A Anadep destacou que as ações afirmativas têm previsão no programa de ação de Durban, na convenção para eliminação da discriminação racial e no estatuto da igualdade racial. O documento afirma que as ações inclusivas devem permear ações tanto do poder público, quanto de empresas e que “nenhuma ação isolada vai apagar a luta de proteção de direitos de grupos em situações de hipervulnerabilidade” feitas ao longo da história pela Defensoria Pública.

O professor de Direito da Fundação Getúlio Vargas (FGV), Thiago Amparo, classificou a medida como grave em postagem no Twitter e afirmou que não tem “qualquer fundamento legal”. Segundo o professor, o órgão não leu a Constituição Federal. Ele cita o artigo 1.4 do decreto 65.810/69, onde é dito que “não é considerado discriminação racial as medidas especiais tomadas com o único objetivo de assegurar progresso adequado de certos grupos raciais ou étnicos ou de indivíduos que necessitem da proteção”.

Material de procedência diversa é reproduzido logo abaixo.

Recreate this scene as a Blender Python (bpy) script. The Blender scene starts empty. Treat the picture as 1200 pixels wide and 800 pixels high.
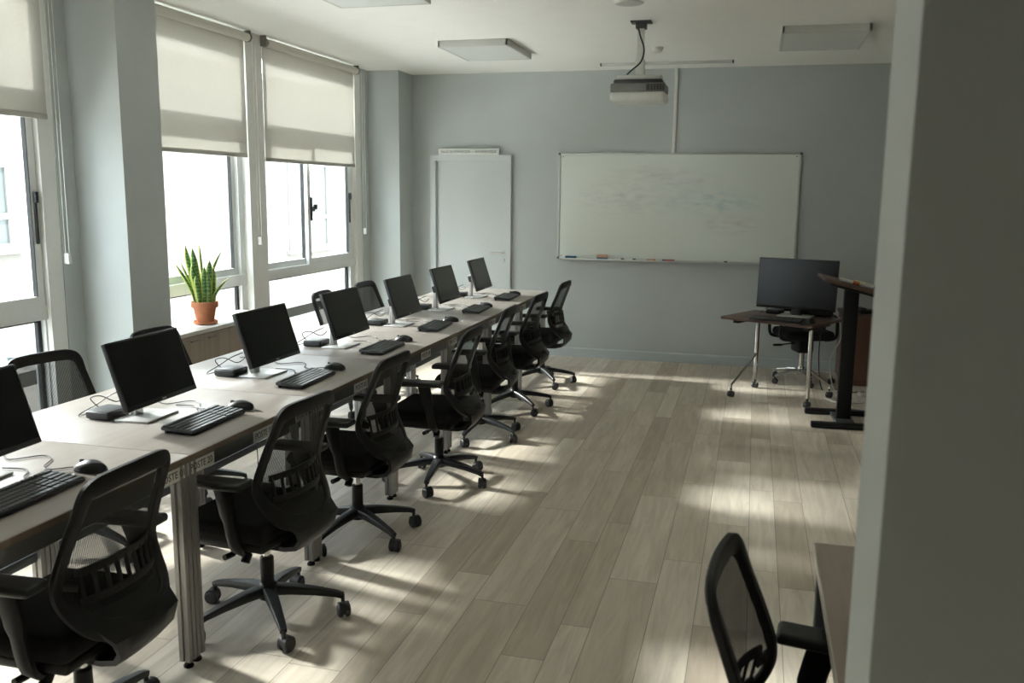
import bpy, bmesh, math, random
from mathutils import Vector, Matrix
PI = math.pi
random.seed(7)
SC = bpy.context.scene
COL = SC.collection

# ------------------------------------------------------------------ materials
def new_mat(name):
    m = bpy.data.materials.new(name); m.use_nodes = True
    nt = m.node_tree; b = nt.nodes['Principled BSDF']
    return m, nt, b

def mat(name, col, rough=0.5, metal=0.0, var=0.04, scale=30.0, bump=0.0, spec=0.5, coat=0.0, stretch=None):
    m, nt, b = new_mat(name)
    tc = nt.nodes.new('ShaderNodeTexCoord')
    mp = nt.nodes.new('ShaderNodeMapping'); nt.links.new(tc.outputs['Object'], mp.inputs['Vector'])
    if stretch: mp.inputs['Scale'].default_value = stretch
    n = nt.nodes.new('ShaderNodeTexNoise'); n.inputs['Scale'].default_value = scale; n.inputs['Detail'].default_value = 3
    nt.links.new(mp.outputs['Vector'], n.inputs['Vector'])
    r = nt.nodes.new('ShaderNodeValToRGB')
    r.color_ramp.elements[0].position = .3; r.color_ramp.elements[1].position = .7
    r.color_ramp.elements[0].color = [max(0, c*(1-var)) for c in col] + [1]
    r.color_ramp.elements[1].color = [min(1, c*(1+var)) for c in col] + [1]
    nt.links.new(n.outputs['Fac'], r.inputs['Fac']); nt.links.new(r.outputs['Color'], b.inputs['Base Color'])
    b.inputs['Roughness'].default_value = rough; b.inputs['Metallic'].default_value = metal
    b.inputs['Specular IOR Level'].default_value = spec; b.inputs['Coat Weight'].default_value = coat
    if bump:
        bp = nt.nodes.new('ShaderNodeBump'); bp.inputs['Strength'].default_value = bump; bp.inputs['Distance'].default_value = .002
        nt.links.new(n.outputs['Fac'], bp.inputs['Height']); nt.links.new(bp.outputs['Normal'], b.inputs['Normal'])
    return m

def math_node(nt, op, a=None, b=None, c=None):
    n = nt.nodes.new('ShaderNodeMath'); n.operation = op
    for i, v in enumerate((a, b, c)):
        if v is None: continue
        if isinstance(v, (int, float)): n.inputs[i].default_value = v
        else: nt.links.new(v, n.inputs[i])
    return n.outputs[0]

def floor_mat():
    m, nt, b = new_mat('oak_plank_floor')
    L = nt.links
    tc = nt.nodes.new('ShaderNodeTexCoord'); sp = nt.nodes.new('ShaderNodeSeparateXYZ'); L.new(tc.outputs['Object'], sp.inputs[0])
    per = 1.337
    t = math_node(nt, 'DIVIDE', math_node(nt, 'ADD', sp.outputs['X'], .794 + 4*per), per)
    tile = math_node(nt, 'FLOOR', t); fr = math_node(nt, 'FRACT', t)
    edges = [0, .158, .273, .476, .645, .844, .969, 1.114]
    xm = math_node(nt, 'MULTIPLY', fr, per); rid = None; dist = None
    for e in edges[1:]:
        g = math_node(nt, 'GREATER_THAN', xm, e); rid = g if rid is None else math_node(nt, 'ADD', rid, g)
    for e in edges + [per]:
        q = math_node(nt, 'ABSOLUTE', math_node(nt, 'SUBTRACT', xm, e)); dist = q if dist is None else math_node(nt, 'MINIMUM', dist, q)
    seam = math_node(nt, 'MINIMUM', math_node(nt, 'DIVIDE', dist, .0022), 1.0)
    idv = math_node(nt, 'ADD', math_node(nt, 'MULTIPLY', tile, 3.17), math_node(nt, 'MULTIPLY', rid, 1.13))
    wn = nt.nodes.new('ShaderNodeTexWhiteNoise'); wn.noise_dimensions = '1D'; L.new(idv, wn.inputs['W'])
    yl = math_node(nt, 'ADD', math_node(nt, 'DIVIDE', sp.outputs['Y'], 1.12), math_node(nt, 'MULTIPLY', wn.outputs['Value'], 7.0))
    row = math_node(nt, 'FLOOR', yl); yf = math_node(nt, 'FRACT', yl)
    pid = math_node(nt, 'ADD', idv, math_node(nt, 'MULTIPLY', row, 1.731))
    wn2 = nt.nodes.new('ShaderNodeTexWhiteNoise'); wn2.noise_dimensions = '1D'; L.new(pid, wn2.inputs['W'])
    joint = math_node(nt, 'GREATER_THAN', yf, .0022)
    gap = math_node(nt, 'MINIMUM', joint, seam)
    # grain: long streaks, shifted per plank
    cb = nt.nodes.new('ShaderNodeCombineXYZ')
    L.new(math_node(nt, 'MULTIPLY', sp.outputs['X'], 26.0), cb.inputs[0])
    L.new(math_node(nt, 'MULTIPLY', sp.outputs['Y'], 2.2), cb.inputs[1])
    L.new(math_node(nt, 'MULTIPLY', wn2.outputs['Value'], 60.0), cb.inputs[2])
    gn = nt.nodes.new('ShaderNodeTexNoise'); gn.inputs['Scale'].default_value = 1.0; gn.inputs['Detail'].default_value = 7; gn.inputs['Roughness'].default_value = .62; gn.inputs['Distortion'].default_value = .7
    L.new(cb.outputs[0], gn.inputs['Vector'])
    pc = nt.nodes.new('ShaderNodeValToRGB'); c = pc.color_ramp
    c.elements[0].position = 0; c.elements[0].color = (.52, .45, .365, 1)
    c.elements[1].position = 1; c.elements[1].color = (.74, .675, .575, 1)
    e2 = c.elements.new(.45); e2.color = (.63, .56, .465, 1)
    L.new(wn2.outputs['Value'], pc.inputs['Fac'])
    gr = nt.nodes.new('ShaderNodeValToRGB'); c = gr.color_ramp
    c.elements[0].position = .3; c.elements[0].color = (.80, .785, .77, 1); c.elements[1].position = .68; c.elements[1].color = (1.1, 1.1, 1.1, 1)
    L.new(gn.outputs['Fac'], gr.inputs['Fac'])
    mx = nt.nodes.new('ShaderNodeMix'); mx.data_type = 'RGBA'; mx.blend_type = 'MULTIPLY'; mx.inputs['Factor'].default_value = 1
    L.new(pc.outputs['Color'], mx.inputs['A']); L.new(gr.outputs['Color'], mx.inputs['B'])
    mg = nt.nodes.new('ShaderNodeMix'); mg.data_type = 'RGBA'; mg.inputs['A'].default_value = (.2, .17, .135, 1)
    L.new(gap, mg.inputs['Factor']); L.new(mx.outputs['Result'], mg.inputs['B'])
    L.new(mg.outputs['Result'], b.inputs['Base Color'])
    b.inputs['Roughness'].default_value = .5; b.inputs['Specular IOR Level'].default_value = .35
    bp = nt.nodes.new('ShaderNodeBump'); bp.inputs['Strength'].default_value = .25; bp.inputs['Distance'].default_value = .001
    hs = math_node(nt, 'ADD', math_node(nt, 'MULTIPLY', gn.outputs['Fac'], .35), gap); L.new(hs, bp.inputs['Height'])
    L.new(bp.outputs['Normal'], b.inputs['Normal'])
    return m

def wood_mat(name, c0, c1, rough=.4, axis='Y', scale=1.0):
    m, nt, b = new_mat(name); L = nt.links
    tc = nt.nodes.new('ShaderNodeTexCoord'); mp = nt.nodes.new('ShaderNodeMapping')
    oi = nt.nodes.new('ShaderNodeObjectInfo')
    ad = nt.nodes.new('ShaderNodeVectorMath'); ad.operation = 'ADD'
    L.new(tc.outputs['Object'], ad.inputs[0]); L.new(oi.outputs['Location'], ad.inputs[1])
    L.new(ad.outputs[0], mp.inputs['Vector'])
    s = {'X': (1.6, 22, 22), 'Y': (22, 1.6, 22), 'Z': (22, 22, 1.6)}[axis]
    mp.inputs['Scale'].default_value = [v*scale for v in s]
    n = nt.nodes.new('ShaderNodeTexNoise'); n.inputs['Scale'].default_value = 1; n.inputs['Detail'].default_value = 6; n.inputs['Distortion'].default_value = .6
    L.new(mp.outputs['Vector'], n.inputs['Vector'])
    r = nt.nodes.new('ShaderNodeValToRGB'); r.color_ramp.elements[0].position = .3; r.color_ramp.elements[1].position = .7
    r.color_ramp.elements[0].color = (*c0, 1); r.color_ramp.elements[1].color = (*c1, 1)
    L.new(n.outputs['Fac'], r.inputs['Fac']); L.new(r.outputs['Color'], b.inputs['Base Color'])
    b.inputs['Roughness'].default_value = rough; b.inputs['Specular IOR Level'].default_value = .45
    return m

def glass_mat():
    m, nt, b = new_mat('window_glass'); nt.nodes.remove(b); L = nt.links
    out = nt.nodes['Material Output']
    tr = nt.nodes.new('ShaderNodeBsdfTransparent'); tr.inputs['Color'].default_value = (.95, .975, .965, 1)
    gl = nt.nodes.new('ShaderNodeBsdfGlossy'); gl.inputs['Roughness'].default_value = .02
    lw = nt.nodes.new('ShaderNodeLayerWeight'); lw.inputs['Blend'].default_value = .5
    fr = math_node(nt, 'MULTIPLY_ADD', math_node(nt, 'POWER', lw.outputs['Facing'], 5.0), .45, .02)
    mx = nt.nodes.new('ShaderNodeMixShader'); L.new(fr, mx.inputs[0]); L.new(tr.outputs[0], mx.inputs[1]); L.new(gl.outputs[0], mx.inputs[2])
    L.new(mx.outputs[0], out.inputs['Surface'])
    return m

def blind_mat():
    m, nt, b = new_mat('blind_fabric'); nt.nodes.remove(b); L = nt.links
    out = nt.nodes['Material Output']
    tc = nt.nodes.new('ShaderNodeTexCoord'); n = nt.nodes.new('ShaderNodeTexNoise'); n.inputs['Scale'].default_value = 120; L.new(tc.outputs['Object'], n.inputs['Vector'])
    r = nt.nodes.new('ShaderNodeValToRGB'); r.color_ramp.elements[0].color = (.58, .57, .54, 1); r.color_ramp.elements[1].color = (.66, .65, .615, 1); L.new(n.outputs['Fac'], r.inputs['Fac'])
    df = nt.nodes.new('ShaderNodeBsdfDiffuse'); L.new(r.outputs['Color'], df.inputs['Color'])
    tl = nt.nodes.new('ShaderNodeBsdfTranslucent'); L.new(r.outputs['Color'], tl.inputs['Color'])
    tp = nt.nodes.new('ShaderNodeBsdfTransparent'); tp.inputs['Color'].default_value = (.95, .93, .89, 1)
    m1 = nt.nodes.new('ShaderNodeMixShader'); m1.inputs[0].default_value = .27; L.new(df.outputs[0], m1.inputs[1]); L.new(tl.outputs[0], m1.inputs[2])
    m2 = nt.nodes.new('ShaderNodeMixShader'); m2.inputs[0].default_value = .13; L.new(m1.outputs[0], m2.inputs[1]); L.new(tp.outputs[0], m2.inputs[2])
    L.new(m2.outputs[0], out.inputs['Surface'])
    return m

def mesh_mat():
    m, nt, b = new_mat('chair_mesh'); L = nt.links
    out = nt.nodes['Material Output']
    b.inputs['Base Color'].default_value = (.012, .012, .014, 1); b.inputs['Roughness'].default_value = .7
    tc = nt.nodes.new('ShaderNodeTexCoord'); w = nt.nodes.new('ShaderNodeTexWave'); w.wave_type = 'BANDS'; w.bands_direction = 'X'
    w.inputs['Scale'].default_value = 55; L.new(tc.outputs['Object'], w.inputs['Vector'])
    f = math_node(nt, 'MULTIPLY_ADD', w.outputs['Fac'], .36, .04)
    tp = nt.nodes.new('ShaderNodeBsdfTransparent')
    mx = nt.nodes.new('ShaderNodeMixShader'); L.new(f, mx.inputs[0]); L.new(b.outputs[0], mx.inputs[1]); L.new(tp.outputs[0], mx.inputs[2])
    L.new(mx.outputs[0], out.inputs['Surface'])
    return m

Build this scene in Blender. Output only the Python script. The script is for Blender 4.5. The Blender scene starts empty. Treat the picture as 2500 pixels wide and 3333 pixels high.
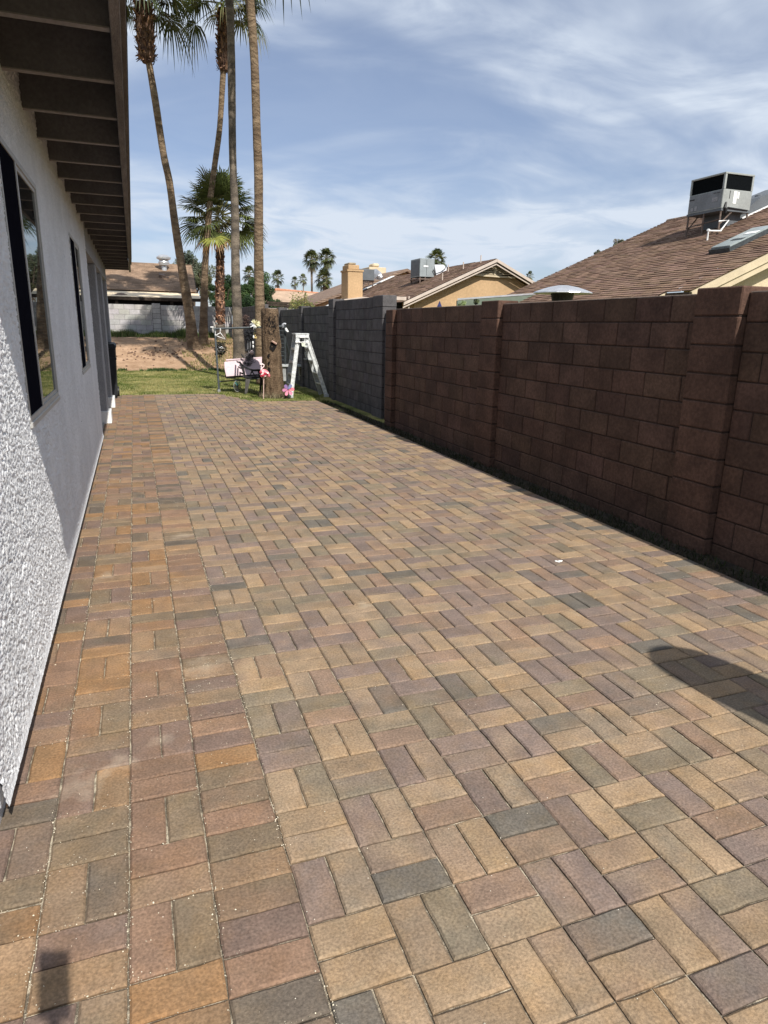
import bpy, math, random
import numpy as np
from mathutils import Vector as V, noise as mn
random.seed(7)
sc = bpy.context.scene
col = sc.collection
R = math.radians
# ------------------------------------------------------------------ camera
H = 1.5
PITCH, YAW, ROLL, FP = R(15.443), R(20.089), R(1.054), 2183.26
PW, PH = 2500, 3333
def axes():
    f = V((math.sin(YAW), math.cos(YAW), 0)); r = V((math.cos(YAW), -math.sin(YAW), 0)); u = V((0, 0, 1))
    f2 = f*math.cos(PITCH)-u*math.sin(PITCH); u2 = u*math.cos(PITCH)+f*math.sin(PITCH)
    return r*math.cos(ROLL)+u2*math.sin(ROLL), -r*math.sin(ROLL)+u2*math.cos(ROLL), f2
CR, CU, CF = axes()
cam = bpy.data.cameras.new('camera'); co = bpy.data.objects.new('camera', cam); col.objects.link(co)
from mathutils import Matrix
m = Matrix((CR, CU, -CF)).transposed().to_4x4(); m.translation = V((0, 0, H)); co.matrix_world = m
cam.sensor_fit = 'HORIZONTAL'; cam.sensor_width = 36; cam.lens = FP/PW*36
cam.clip_start = 0.02; cam.clip_end = 3000
sc.camera = co
# ------------------------------------------------------------------ sky and sun
SUN = V((-0.206, 0.99, -1.0)).normalized()      # the way the light travels
sc.view_settings.view_transform = 'Standard'; sc.view_settings.look = 'None'
sc.view_settings.gamma = 1; sc.view_settings.exposure = 0.30
sc.cycles.max_bounces = 6; sc.cycles.diffuse_bounces = 3
w = bpy.data.worlds.new('World'); sc.world = w; w.use_nodes = True
nt = w.node_tree; nt.nodes.clear()
def nn(t, **k):
    n = nt.nodes.new(t)
    for a, b in k.items(): setattr(n, a, b)
    return n
out = nn('ShaderNodeOutputWorld'); bg = nn('ShaderNodeBackground'); bg.inputs[1].default_value = 0.072
sky = nn('ShaderNodeTexSky', sky_type='NISHITA', sun_disc=False)
sky.sun_elevation = math.asin(-SUN.z); sky.sun_rotation = math.atan2(-SUN.x, -SUN.y)
sky.altitude = 340; sky.air_density = 1.0; sky.dust_density = 0.6; sky.ozone_density = 2.0
tc = nn('ShaderNodeTexCoord'); sx = nn('ShaderNodeSeparateXYZ'); nt.links.new(tc.outputs['Generated'], sx.inputs[0])
def mth(op, a, b=None, clamp=False):
    n = nn('ShaderNodeMath', operation=op, use_clamp=clamp)
    for i, q in enumerate((a, b)):
        if q is None: continue
        if isinstance(q, (int, float)): n.inputs[i].default_value = q
        else: nt.links.new(q, n.inputs[i])
    return n.outputs[0]
zz = mth('ADD', mth('MAXIMUM', sx.outputs[2], 0.0), 0.16)
cx = mth('DIVIDE', sx.outputs[0], zz); cy = mth('DIVIDE', sx.outputs[1], zz)
cb = nn('ShaderNodeCombineXYZ'); nt.links.new(cx, cb.inputs[0]); nt.links.new(cy, cb.inputs[1])
mp = nn('ShaderNodeMapping'); mp.inputs['Rotation'].default_value = (0, 0, R(24)); mp.inputs['Scale'].default_value = (0.75, 1.05, 1)
mp.inputs['Location'].default_value = (3.1, 1.4, 0)
nt.links.new(cb.outputs[0], mp.inputs[0])
def nz(scale, det, rough, dist):
    n = nn('ShaderNodeTexNoise'); n.inputs['Scale'].default_value = scale; n.inputs['Detail'].default_value = det
    n.inputs['Roughness'].default_value = rough; n.inputs['Distortion'].default_value = dist
    nt.links.new(mp.outputs[0], n.inputs['Vector']); return n.outputs[0]
def rng(x, a, b, lo, hi):
    n = nn('ShaderNodeMapRange', interpolation_type='SMOOTHSTEP'); nt.links.new(x, n.inputs[0])
    for i, q in enumerate((a, b, lo, hi)): n.inputs[1+i].default_value = q
    return n.outputs[0]
c1 = rng(nz(0.95, 5, 0.5, 0.5), 0.33, 0.56, 0.08, 1.0)
c2 = rng(nz(2.6, 8, 0.58, 0.8), 0.30, 0.70, 0.30, 1.0)
cf = mth('MULTIPLY', c1, c2)
cf = mth('ADD', mth('MULTIPLY', cf, 1.0), 0.20, True)
mx = nn('ShaderNodeMixRGB'); nt.links.new(cf, mx.inputs[0])
hs = nn('ShaderNodeMixRGB'); hs.blend_type = 'MULTIPLY'; hs.inputs[0].default_value = 1; hs.inputs[2].default_value = (1.0, 1.02, 1.16, 1)
nt.links.new(sky.outputs[0], hs.inputs[1]); nt.links.new(hs.outputs[0], mx.inputs[1])
mx.inputs[2].default_value = (8.0, 8.9, 10.2, 1)
nt.links.new(mx.outputs[0], bg.inputs[0]); nt.links.new(bg.outputs[0], out.inputs[0])
sl = bpy.data.lights.new('sun', 'SUN'); sl.energy = 5.0; sl.angle = R(0.55); sl.color = (1, 0.955, 0.88)
so = bpy.data.objects.new('sun', sl); col.objects.link(so); so.rotation_euler = SUN.to_track_quat('-Z', 'Y').to_euler(); so.location = (5, -20, 20)

# ------------------------------------------------------------------ pixel helpers (photograph pixel -> ray -> point in the place)
def ray(px, py): return CR*((px-PW/2)/FP) - CU*((py-PH/2)/FP) + CF
O = V((0, 0, H))
def atY(px, py, y): d = ray(px, py); return O + d*(y/d.y)
def atX(px, py, x): d = ray(px, py); return O + d*(x/d.x)
def atZ(px, py, z=0.0): d = ray(px, py); return O + d*((z-H)/d.z)
def mpp(p): return (V(p)-O).dot(CF)/FP       # metres per photo pixel at a point
def onplane(px, py, p0, n): d = ray(px, py); return O + d*((V(p0)-O).dot(n)/d.dot(n))

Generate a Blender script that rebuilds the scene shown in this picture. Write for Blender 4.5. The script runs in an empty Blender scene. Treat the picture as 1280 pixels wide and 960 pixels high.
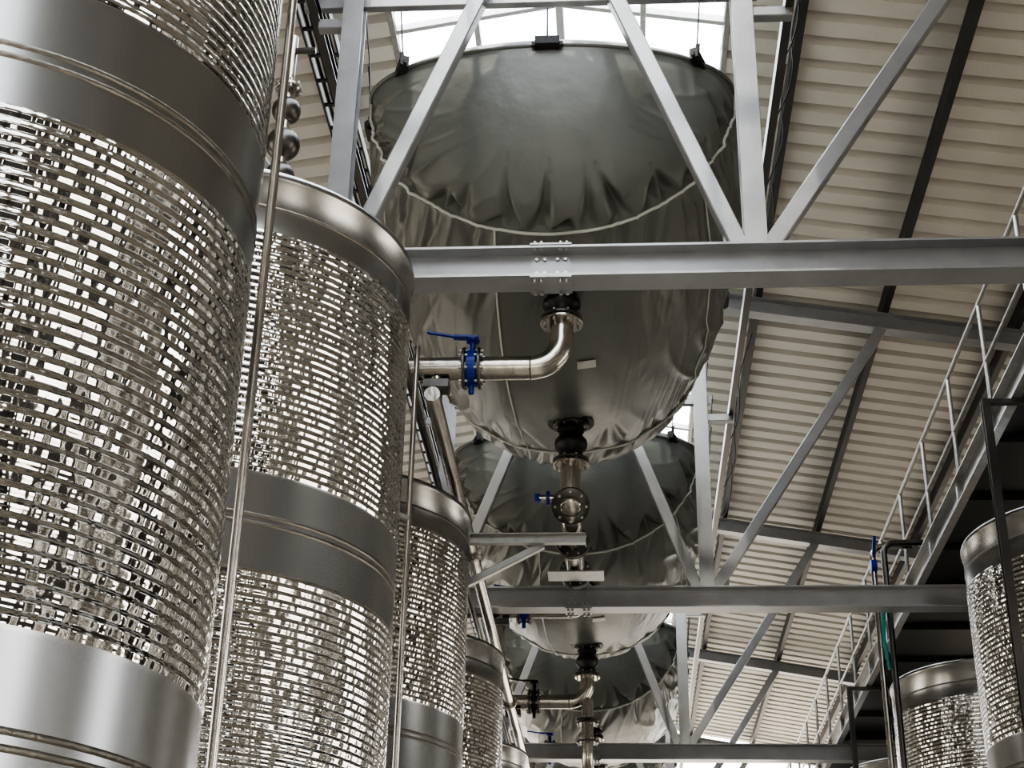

Amparo recordou também o artigo 39 da Lei 12.888/2010. “O poder público promoverá ações que assegurem a igualdade de oportunidades no mercado de trabalho para a população negra, inclusive mediante (…) o incentivo à adoção de medidas similares nas empresas e organizações privadas.”.

O Ministério Público do Trabalho (MPT) já havia rejeitado uma denúncia feita contra o programa anunciado pela Magazine Luiza em setembro. De acordo com o órgão, a iniciativa é constitucional e visa combater o racismo e a desigualdade no mercado de trabalho.

Em São Paulo, por exemplo, de todos os profissionais contratados entre janeiro e junho de 2020 para cargos de liderança, somente 15,5% eram negros. Os dados são do Caged (Cadastro Geral de Empregados e Desempregados).